### Task description
All of the listing below must be repeated word for word. Pictures are the only thing to omit.

### Data rows
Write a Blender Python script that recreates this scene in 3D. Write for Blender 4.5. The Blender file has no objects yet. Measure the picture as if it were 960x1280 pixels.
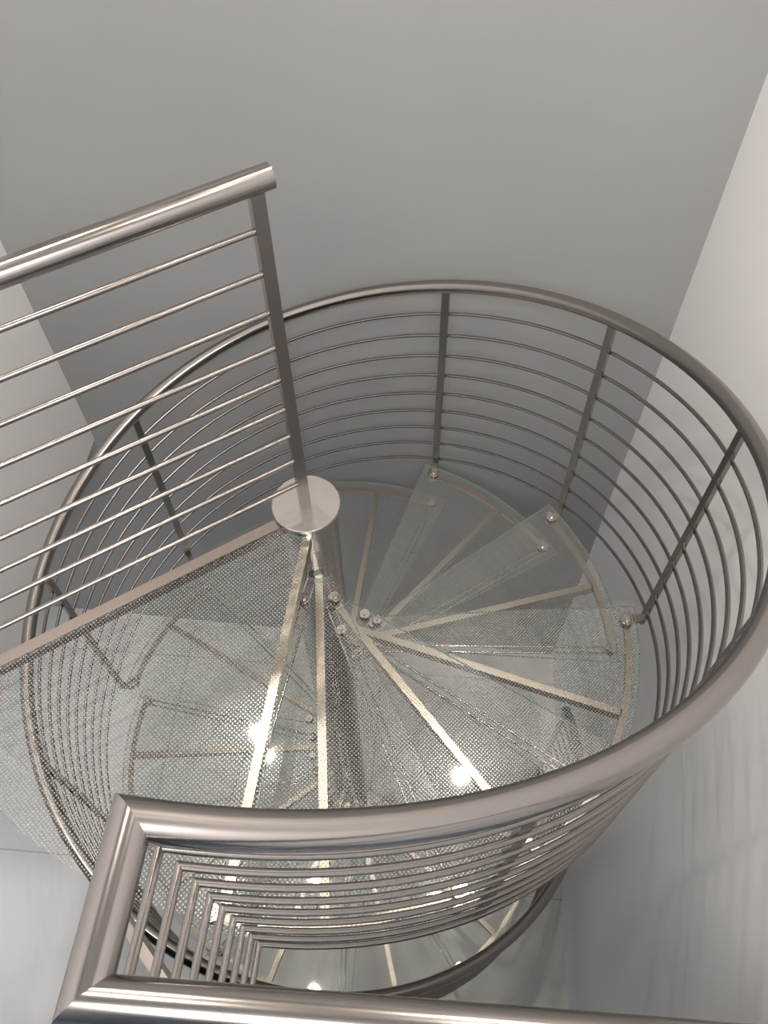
import bpy, math, numpy as np
from mathutils import Vector, Matrix
H=4.875            # camera height above the lower floor (m)
HX,HY=-0.183,1.209 # spiral axis
PX=-0.196          # centre pole
RISE=0.205; STEP=33.6; LAND=1.80
rad=math.radians
scene=bpy.context.scene
scene.view_settings.view_transform='Standard'
def P(x,y,dep): return Vector((x,y,H-dep))

# ---------------------------------------------------------------- materials
def newmat(name):
    m=bpy.data.materials.new(name); m.use_nodes=True
    nt=m.node_tree; return m,nt,nt.nodes["Principled BSDF"]
def steel(name,col,rough,aniso=0.0):
    m,nt,b=newmat(name)
    b.inputs["Metallic"].default_value=1
    n=nt.nodes.new("ShaderNodeTexNoise"); n.inputs["Scale"].default_value=12
    n.inputs["Detail"].default_value=2
    tc=nt.nodes.new("ShaderNodeTexCoord"); nt.links.new(tc.outputs["Object"],n.inputs["Vector"])
    mr=nt.nodes.new("ShaderNodeMapRange"); mr.inputs["To Min"].default_value=rough-.02; mr.inputs["To Max"].default_value=rough+.02
    nt.links.new(n.outputs["Fac"],mr.inputs["Value"]); nt.links.new(mr.outputs["Result"],b.inputs["Roughness"])
    b.inputs["Base Color"].default_value=(*col,1)
    b.inputs["Anisotropic"].default_value=aniso
    return m
M_RAIL=steel("brushed_steel_rail",(.335,.31,.292),.19)
M_BAR=steel("steel_bar",(.30,.278,.262),.24)
M_FLAT=steel("steel_flat",(.46,.405,.345),.30)
M_POLE=steel("steel_pole",(.42,.40,.385),.26)
M_CAP=steel("steel_cap",(.53,.49,.465),.26)
M_BOLT=steel("steel_bolt",(.60,.55,.51),.15)
M_BEAM=steel("steel_beam",(.34,.295,.27),.28)

def glass_dots():
    m,nt,b=newmat("printed_glass"); N=nt.nodes;L=nt.links
    out=N["Material Output"]
    tc=N.new("ShaderNodeTexCoord")
    mp=N.new("ShaderNodeMapping"); mp.inputs["Rotation"].default_value=(0,0,rad(45)); s=1/.0074
    mp.inputs["Scale"].default_value=(s,s,0)
    L.new(tc.outputs["Object"],mp.inputs["Vector"])
    fr=N.new("ShaderNodeVectorMath"); fr.operation='FRACTION'; L.new(mp.outputs[0],fr.inputs[0])
    sb=N.new("ShaderNodeVectorMath"); sb.operation='SUBTRACT'; sb.inputs[1].default_value=(.5,.5,0); L.new(fr.outputs[0],sb.inputs[0])
    ln=N.new("ShaderNodeVectorMath"); ln.operation='LENGTH'; L.new(sb.outputs[0],ln.inputs[0])
    lt=N.new("ShaderNodeMath"); lt.operation='LESS_THAN'; lt.inputs[1].default_value=.28; L.new(ln.outputs["Value"],lt.inputs[0])
    tr=N.new("ShaderNodeBsdfTransparent"); tr.inputs[0].default_value=(.96,.98,.97,1)
    gl=N.new("ShaderNodeBsdfGlossy"); gl.inputs["Roughness"].default_value=.03
    fn=N.new("ShaderNodeFresnel"); fn.inputs[0].default_value=1.55
    mx=N.new("ShaderNodeMixShader"); L.new(fn.outputs[0],mx.inputs[0]); L.new(tr.outputs[0],mx.inputs[1]); L.new(gl.outputs[0],mx.inputs[2])
    b.inputs["Base Color"].default_value=(.30,.29,.275,1); b.inputs["Roughness"].default_value=.2
    b.inputs["Specular IOR Level"].default_value=.8
    m2=N.new("ShaderNodeMixShader"); 
    ml=N.new("ShaderNodeMath"); ml.operation='MULTIPLY'; ml.inputs[1].default_value=.68; L.new(lt.outputs[0],ml.inputs[0])
    L.new(ml.outputs[0],m2.inputs[0]); L.new(mx.outputs[0],m2.inputs[1]); L.new(b.outputs[0],m2.inputs[2])
    L.new(m2.outputs[0],out.inputs[0])
    return m
def glass_edge():
    m,nt,b=newmat("glass_edge"); N=nt.nodes;L=nt.links
    tr=N.new("ShaderNodeBsdfTransparent"); tr.inputs[0].default_value=(.6,.85,.76,1)
    b.inputs["Base Color"].default_value=(.45,.66,.58,1); b.inputs["Roughness"].default_value=.1
    mx=N.new("ShaderNodeMixShader"); mx.inputs[0].default_value=.7
    L.new(tr.outputs[0],mx.inputs[1]); L.new(b.outputs[0],mx.inputs[2]); L.new(mx.outputs[0],N["Material Output"].inputs[0])
    return m
M_GLASS=glass_dots(); M_GEDGE=glass_edge()
def paint(name,col,rough=.6,var=.015):
    m,nt,b=newmat(name); N=nt.nodes;L=nt.links
    n=N.new("ShaderNodeTexNoise"); n.inputs["Scale"].default_value=1.2; n.inputs["Detail"].default_value=5
    tc=N.new("ShaderNodeTexCoord"); L.new(tc.outputs["Object"],n.inputs["Vector"])
    cr=N.new("ShaderNodeValToRGB")
    cr.color_ramp.elements[0].position=.3;cr.color_ramp.elements[1].position=.7
    cr.color_ramp.elements[0].color=(*[max(0,c-var) for c in col],1)
    cr.color_ramp.elements[1].color=(*[c+var for c in col],1)
    L.new(n.outputs["Fac"],cr.inputs[0]); L.new(cr.outputs[0],b.inputs["Base Color"])
    b.inputs["Roughness"].default_value=rough
    return m
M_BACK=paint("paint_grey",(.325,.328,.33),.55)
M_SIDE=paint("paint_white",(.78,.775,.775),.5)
M_CEIL=paint("paint_ceiling",(.5,.5,.5),.7)
M_DARK=paint("paint_dark_reflected",(.06,.09,.13),.6)  # unseen rear wall and upper floor, toned dark to shape the steel's reflections
def tiles():
    m,nt,b=newmat("marble_tile"); N=nt.nodes;L=nt.links
    tc=N.new("ShaderNodeTexCoord")
    mp=N.new("ShaderNodeMapping"); mp.inputs["Rotation"].default_value=(0,0,rad(6)); L.new(tc.outputs["Object"],mp.inputs[0])
    mp.inputs["Location"].default_value=(.25,.35,0)
    br=N.new("ShaderNodeTexBrick"); br.offset=0; br.inputs["Scale"].default_value=1
    br.inputs["Brick Width"].default_value=1.2; br.inputs["Row Height"].default_value=1.2
    br.inputs["Mortar Size"].default_value=.004; br.inputs["Mortar Smooth"].default_value=.1
    br.inputs["Mortar"].default_value=(.40,.39,.38,1)
    L.new(mp.outputs[0],br.inputs["Vector"])
    n=N.new("ShaderNodeTexNoise"); n.inputs["Scale"].default_value=1.3; n.inputs["Detail"].default_value=8; n.inputs["Distortion"].default_value=2.2
    L.new(mp.outputs[0],n.inputs["Vector"])
    cr=N.new("ShaderNodeValToRGB"); e=cr.color_ramp.elements
    e[0].position=.35; e[0].color=(.60,.59,.575,1); e[1].position=.65; e[1].color=(.63,.62,.605,1)
    L.new(n.outputs["Fac"],cr.inputs[0]); L.new(cr.outputs[0],br.inputs["Color1"]); L.new(cr.outputs[0],br.inputs["Color2"])
    L.new(br.outputs["Color"],b.inputs["Base Color"]); b.inputs["Roughness"].default_value=.22
    return m
M_TILE=tiles()

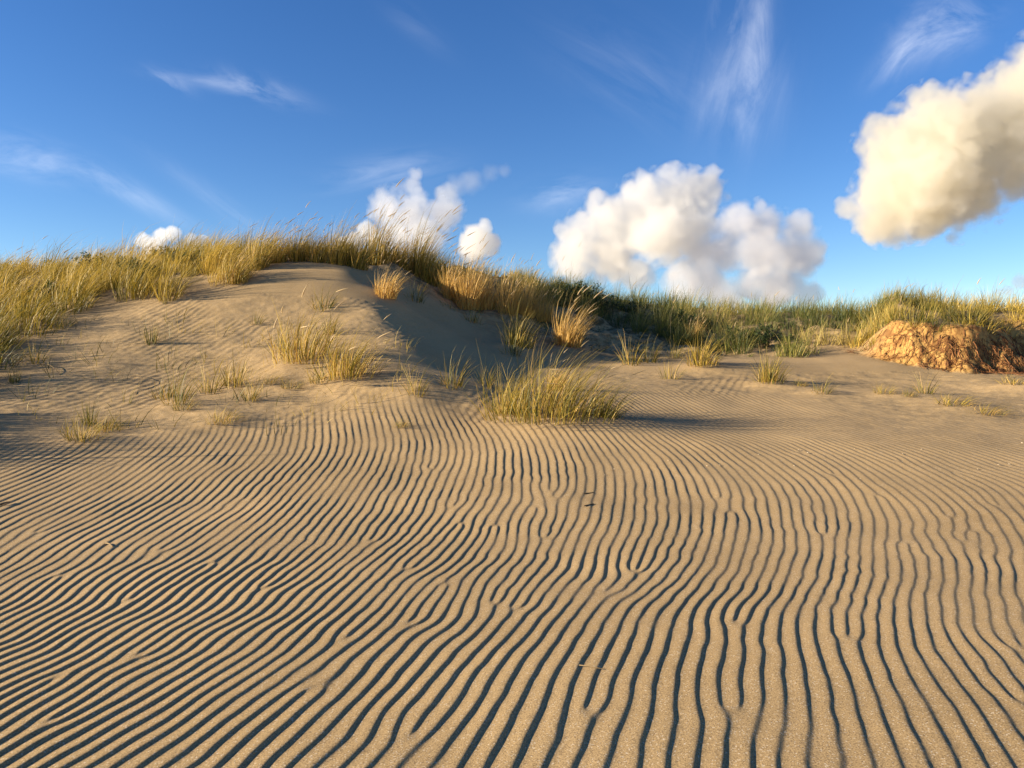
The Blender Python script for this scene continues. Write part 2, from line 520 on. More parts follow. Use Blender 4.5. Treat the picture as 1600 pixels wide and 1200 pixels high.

### Output for this exercise
Write a Blender Python script that recreates this scene in 3D. Write for Blender 4.5. The Blender file has no objects yet. Measure the picture as if it were 960x1280 pixels.
import bpy, math, numpy as np
from mathutils import Vector, Matrix
H=4.875            # camera height above the lower floor (m)
HX,HY=-0.183,1.209 # spiral axis
PX=-0.196          # centre pole
RISE=0.205; STEP=33.6; LAND=1.80
rad=math.radians
scene=bpy.context.scene
scene.view_settings.view_transform='Standard'
def P(x,y,dep): return Vector((x,y,H-dep))

# ---------------------------------------------------------------- materials
def newmat(name):
    m=bpy.data.materials.new(name); m.use_nodes=True
    nt=m.node_tree; return m,nt,nt.nodes["Principled BSDF"]
def steel(name,col,rough,aniso=0.0):
    m,nt,b=newmat(name)
    b.inputs["Metallic"].default_value=1
    n=nt.nodes.new("ShaderNodeTexNoise"); n.inputs["Scale"].default_value=12
    n.inputs["Detail"].default_value=2
    tc=nt.nodes.new("ShaderNodeTexCoord"); nt.links.new(tc.outputs["Object"],n.inputs["Vector"])
    mr=nt.nodes.new("ShaderNodeMapRange"); mr.inputs["To Min"].default_value=rough-.02; mr.inputs["To Max"].default_value=rough+.02
    nt.links.new(n.outputs["Fac"],mr.inputs["Value"]); nt.links.new(mr.outputs["Result"],b.inputs["Roughness"])
    b.inputs["Base Color"].default_value=(*col,1)
    b.inputs["Anisotropic"].default_value=aniso
    return m
M_RAIL=steel("brushed_steel_rail",(.335,.31,.292),.19)
M_BAR=steel("steel_bar",(.30,.278,.262),.24)
M_FLAT=steel("steel_flat",(.46,.405,.345),.30)
M_POLE=steel("steel_pole",(.42,.40,.385),.26)
M_CAP=steel("steel_cap",(.53,.49,.465),.26)
M_BOLT=steel("steel_bolt",(.60,.55,.51),.15)
M_BEAM=steel("steel_beam",(.34,.295,.27),.28)

def glass_dots():
    m,nt,b=newmat("printed_glass"); N=nt.nodes;L=nt.links
    out=N["Material Output"]
    tc=N.new("ShaderNodeTexCoord")
    mp=N.new("ShaderNodeMapping"); mp.inputs["Rotation"].default_value=(0,0,rad(45)); s=1/.0074
    mp.inputs["Scale"].default_value=(s,s,0)
    L.new(tc.outputs["Object"],mp.inputs["Vector"])
    fr=N.new("ShaderNodeVectorMath"); fr.operation='FRACTION'; L.new(mp.outputs[0],fr.inputs[0])
    sb=N.new("ShaderNodeVectorMath"); sb.operation='SUBTRACT'; sb.inputs[1].default_value=(.5,.5,0); L.new(fr.outputs[0],sb.inputs[0])
    ln=N.new("ShaderNodeVectorMath"); ln.operation='LENGTH'; L.new(sb.outputs[0],ln.inputs[0])
    lt=N.new("ShaderNodeMath"); lt.operation='LESS_THAN'; lt.inputs[1].default_value=.28; L.new(ln.outputs["Value"],lt.inputs[0])
    tr=N.new("ShaderNodeBsdfTransparent"); tr.inputs[0].default_value=(.96,.98,.97,1)
    gl=N.new("ShaderNodeBsdfGlossy"); gl.inputs["Roughness"].default_value=.03
    fn=N.new("ShaderNodeFresnel"); fn.inputs[0].default_value=1.55
    mx=N.new("ShaderNodeMixShader"); L.new(fn.outputs[0],mx.inputs[0]); L.new(tr.outputs[0],mx.inputs[1]); L.new(gl.outputs[0],mx.inputs[2])
    b.inputs["Base Color"].default_value=(.30,.29,.275,1); b.inputs["Roughness"].default_value=.2
    b.inputs["Specular IOR Level"].default_value=.8
    m2=N.new("ShaderNodeMixShader"); 
    ml=N.new("ShaderNodeMath"); ml.operation='MULTIPLY'; ml.inputs[1].default_value=.68; L.new(lt.outputs[0],ml.inputs[0])
    L.new(ml.outputs[0],m2.inputs[0]); L.new(mx.outputs[0],m2.inputs[1]); L.new(b.outputs[0],m2.inputs[2])
    L.new(m2.outputs[0],out.inputs[0])
    return m
def glass_edge():
    m,nt,b=newmat("glass_edge"); N=nt.nodes;L=nt.links
    tr=N.new("ShaderNodeBsdfTransparent"); tr.inputs[0].default_value=(.6,.85,.76,1)
    b.inputs["Base Color"].default_value=(.45,.66,.58,1); b.inputs["Roughness"].default_value=.1
    mx=N.new("ShaderNodeMixShader"); mx.inputs[0].default_value=.7
    L.new(tr.outputs[0],mx.inputs[1]); L.new(b.outputs[0],mx.inputs[2]); L.new(mx.outputs[0],N["Material Output"].inputs[0])
    return m
M_GLASS=glass_dots(); M_GEDGE=glass_edge()
def paint(name,col,rough=.6,var=.015):
    m,nt,b=newmat(name); N=nt.nodes;L=nt.links
    n=N.new("ShaderNodeTexNoise"); n.inputs["Scale"].default_value=1.2; n.inputs["Detail"].default_value=5
    tc=N.new("ShaderNodeTexCoord"); L.new(tc.outputs["Object"],n.inputs["Vector"])
    cr=N.new("ShaderNodeValToRGB")
    cr.color_ramp.elements[0].position=.3;cr.color_ramp.elements[1].position=.7
    cr.color_ramp.elements[0].color=(*[max(0,c-var) for c in col],1)
    cr.color_ramp.elements[1].color=(*[c+var for c in col],1)
    L.new(n.outputs["Fac"],cr.inputs[0]); L.new(cr.outputs[0],b.inputs["Base Color"])
    b.inputs["Roughness"].default_value=rough
    return m
M_BACK=paint("paint_grey",(.325,.328,.33),.55)
M_SIDE=paint("paint_white",(.78,.775,.775),.5)
M_CEIL=paint("paint_ceiling",(.5,.5,.5),.7)
M_DARK=paint("paint_dark_reflected",(.06,.09,.13),.6)  # unseen rear wall and upper floor, toned dark to shape the steel's reflections
def tiles():
    m,nt,b=newmat("marble_tile"); N=nt.nodes;L=nt.links
    tc=N.new("ShaderNodeTexCoord")
    mp=N.new("ShaderNodeMapping"); mp.inputs["Rotation"].default_value=(0,0,rad(6)); L.new(tc.outputs["Object"],mp.inputs[0])
    mp.inputs["Location"].default_value=(.25,.35,0)
    br=N.new("ShaderNodeTexBrick"); br.offset=0; br.inputs["Scale"].default_value=1
    br.inputs["Brick Width"].default_value=1.2; br.inputs["Row Height"].default_value=1.2
    br.inputs["Mortar Size"].default_value=.004; br.inputs["Mortar Smooth"].default_value=.1
    br.inputs["Mortar"].default_value=(.40,.39,.38,1)
    L.new(mp.outputs[0],br.inputs["Vector"])
    n=N.new("ShaderNodeTexNoise"); n.inputs["Scale"].default_value=1.3; n.inputs["Detail"].default_value=8; n.inputs["Distortion"].default_value=2.2
    L.new(mp.outputs[0],n.inputs["Vector"])
    cr=N.new("ShaderNodeValToRGB"); e=cr.color_ramp.elements
    e[0].position=.35; e[0].color=(.60,.59,.575,1); e[1].position=.65; e[1].color=(.63,.62,.605,1)
    L.new(n.outputs["Fac"],cr.inputs[0]); L.new(cr.outputs[0],br.inputs["Color1"]); L.new(cr.outputs[0],br.inputs["Color2"])
    L.new(br.outputs["Color"],b.inputs["Base Color"]); b.inputs["Roughness"].default_value=.22
    return m
M_TILE=tiles()

The Blender Python script for this scene continues. Write part 2, from line 520 on. More parts follow. Use Blender 4.5. Treat the picture as 1600 pixels wide and 1200 pixels high.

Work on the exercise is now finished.